Tinsel Bir Tavır Olarak Sürrealizm
Sürrealizm en başta araçsallaşmış akla bilerek ve isteyerek sırt çevirmektir. Gündelik hayatın totaliterliğinin yarattığı uyku halindeki bireyi şoklar vasıtasıyla sarsmak, gerçeklik adlı uykudan kaldırmak gerekmektedir. Kendi gerçeğinin ve tutkularının farkına varacağı yeni bir zihinsel duruma yelken açmasını kışkırtmak için.
Rimbaud’un şaire kaşif rolü vermesi boşuna değil. Kendini keşfetmek için dünyayı yeni bir bakış açısı ile yeniden keşfetmek, oradan kendine dönmek… Ve böylece ‘bir başkası’ olarak ben’in parçalı yapısını, evrensel uyum ile birleştirmek; kendini tanıyarak bir tamlığa varmak. G.J. Ballard’ın dediği gibi asıl yabancı gezegen kendimizdir.
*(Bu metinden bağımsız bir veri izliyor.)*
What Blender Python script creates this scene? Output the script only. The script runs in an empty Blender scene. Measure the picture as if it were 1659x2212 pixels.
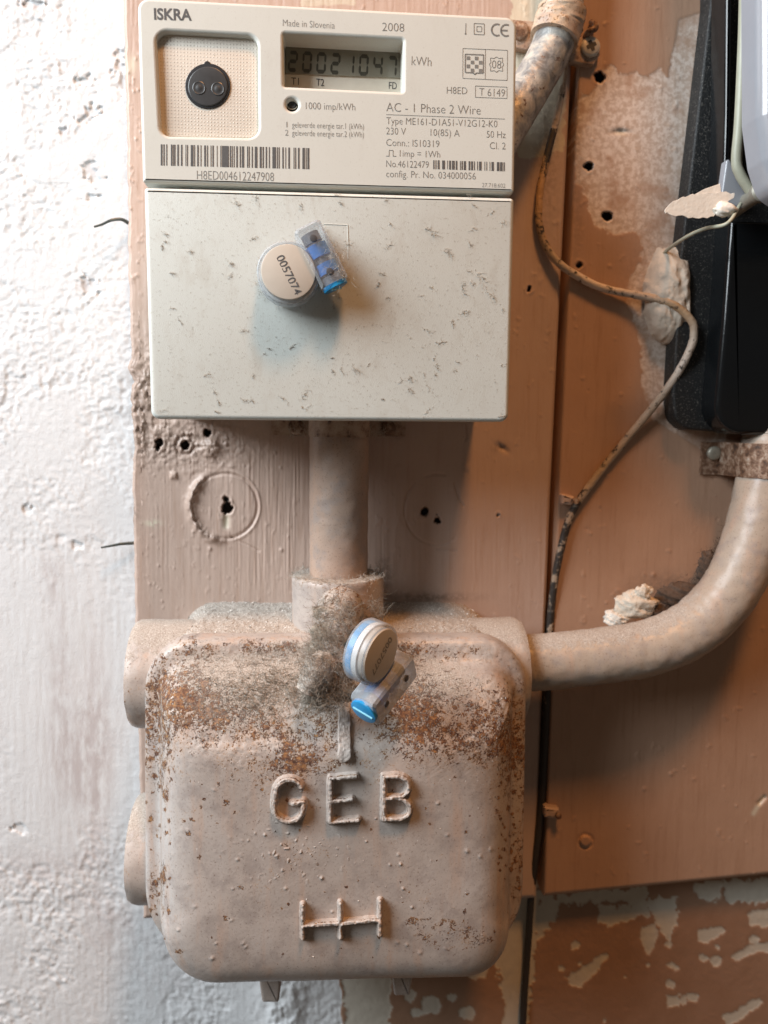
import bpy, bmesh, math, random
import numpy as np
from mathutils import Vector, Matrix
from mathutils.bvhtree import BVHTree

S = bpy.context.scene
COL = S.collection
random.seed(7)
RNG = np.random.default_rng(11)

# ------------------------------------------------------------------ camera
F, CX, CY, D = 1661.0, 829.5, 1106.0, 0.35      # focal length in overview pixels, centre, distance to the wall
YAW, PITCH, ROLL = math.radians(4.5), math.radians(6.5), math.radians(0.8)
fwd = np.array([math.sin(YAW)*math.cos(PITCH), math.cos(YAW)*math.cos(PITCH), -math.sin(PITCH)])
r0 = np.array([math.cos(YAW), -math.sin(YAW), 0.0])
u0 = np.cross(r0, fwd)
RT = r0*math.cos(ROLL) + u0*math.sin(ROLL)
UP = u0*math.cos(ROLL) - r0*math.sin(ROLL)
CAM = np.array([0.0, -D, 0.0])

cd = bpy.data.cameras.new('camera')
cam = bpy.data.objects.new('camera', cd)
COL.objects.link(cam)
m = Matrix.Identity(4)
for i in range(3):
    m[i][0], m[i][1], m[i][2], m[i][3] = RT[i], UP[i], -fwd[i], CAM[i]
cam.matrix_world = m
cd.sensor_fit = 'VERTICAL'; cd.sensor_height = 36.0; cd.lens = 36.0*F/2212.0
cd.clip_start = 0.005; cd.clip_end = 50.0
cd.dof.use_dof = True; cd.dof.focus_distance = 0.272; cd.dof.aperture_fstop = 11.0
S.camera = cam

# ------------------------------------------------------------------ light
w = bpy.data.worlds.new('World'); S.world = w; w.use_nodes = True
bg = w.node_tree.nodes['Background']
bg.inputs[0].default_value = (1.0, 0.78, 0.60, 1); bg.inputs[1].default_value = 0.085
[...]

Kendi iç-uzayımıza seyahatlere çıkmak, kendi psiko-patolojimizin derinlerine dalmak. Otomatik yazı da tam bu noktada içimizdeki ben’lerin ajanı, sözcüsü olur. Kişinin kendi bütünlüğünü tanıma sürecinde ebe rolü üstlenir.
Ancak gece rüyalarımızda karşılaştığımız ben’lerin söylemlerini ayaklandırmak otomatik yazının telepatik gücüdür. Kentsoylu aydınlanmanın rasyonelitesine savaş açan Sürrealizmin düş atlası, uzak doğunun sunya anlayışından vahdet-i vücud’a dek uzanır.